You’re cherry-picking your stats, though.
Most glaringly, 4-year graduation rate is clearly tied to socioeconomic status of the students—a student who needs to work a paying job to survive is vanishingly unlikely to average 15 credits/semester. Surely you’re not saying that having more students in or near poverty means the university is worse?
And I would hope that we can agree that dollars spent per student is an abysmally poor measure of institutional effectiveness—for just one example, sports programs at the vast majority of colleges are money pits that provide no educational benefits to most (if any) students. (Insert recognition of social benefits here, of course.)
Retention rate (and, really, graduation rate) is acknowledged to be a very, very poor measure of educational effectiveness, because the way it is tracked excludes many retained (and graduated) students.
Rate of employment after graduation also has a sampling problem, as well as the fact that surveys don’t always get the same information from institution to institution—at best they can be used to compare trends over time for a single institution, not differences between colleges.

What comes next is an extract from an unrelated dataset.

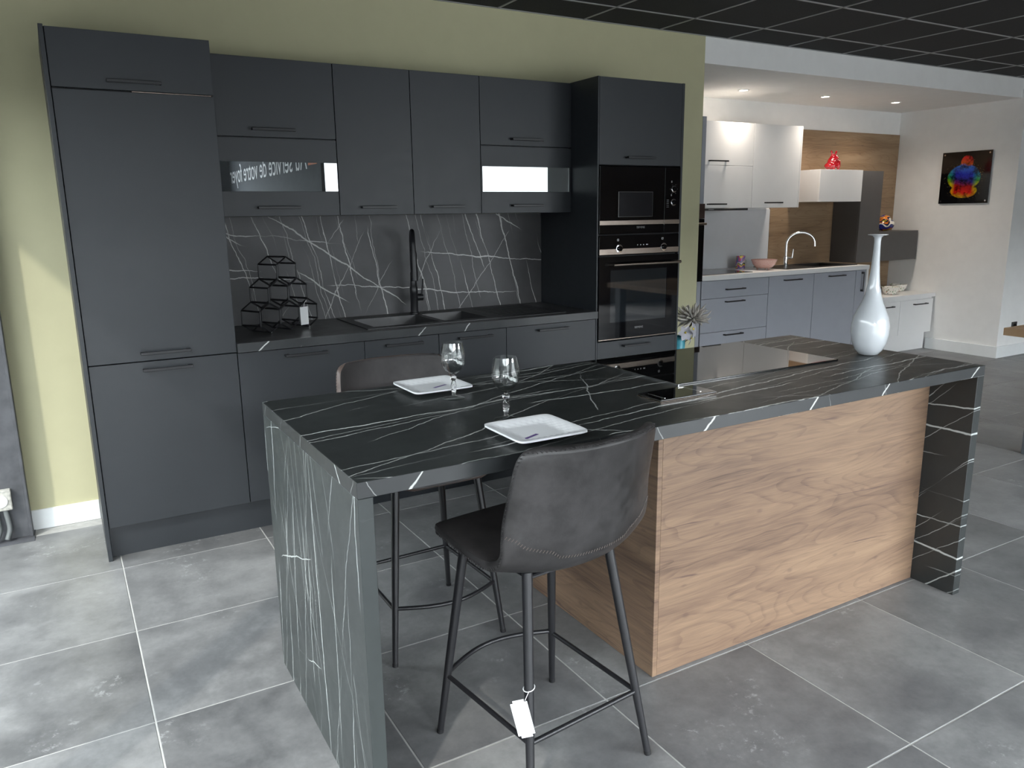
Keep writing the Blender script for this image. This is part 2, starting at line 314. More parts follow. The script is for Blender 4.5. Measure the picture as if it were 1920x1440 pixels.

Similarly, student:faculty ratios aren’t calculated the same way between institutions, and even when they are, you run into frequent definitional issues (e.g., teaching assistants, 100% research faculty, and so on).
We try to quantify higher education, but the problem is that it’s an incredibly heterogeneous sector—the idea that you can come up with a set of quantitative or even qualitative metrics that are equally applicable and equally measurable across institutions falls apart every time anyone tries to do it seriously.
Basically, there are some students for whom UCLA would be better, and some for whom CSULA would be better—and, I would suggest, the vast majority who would be equally well served by either of them. But to try to say that one is inherently better than the other? No. Just no.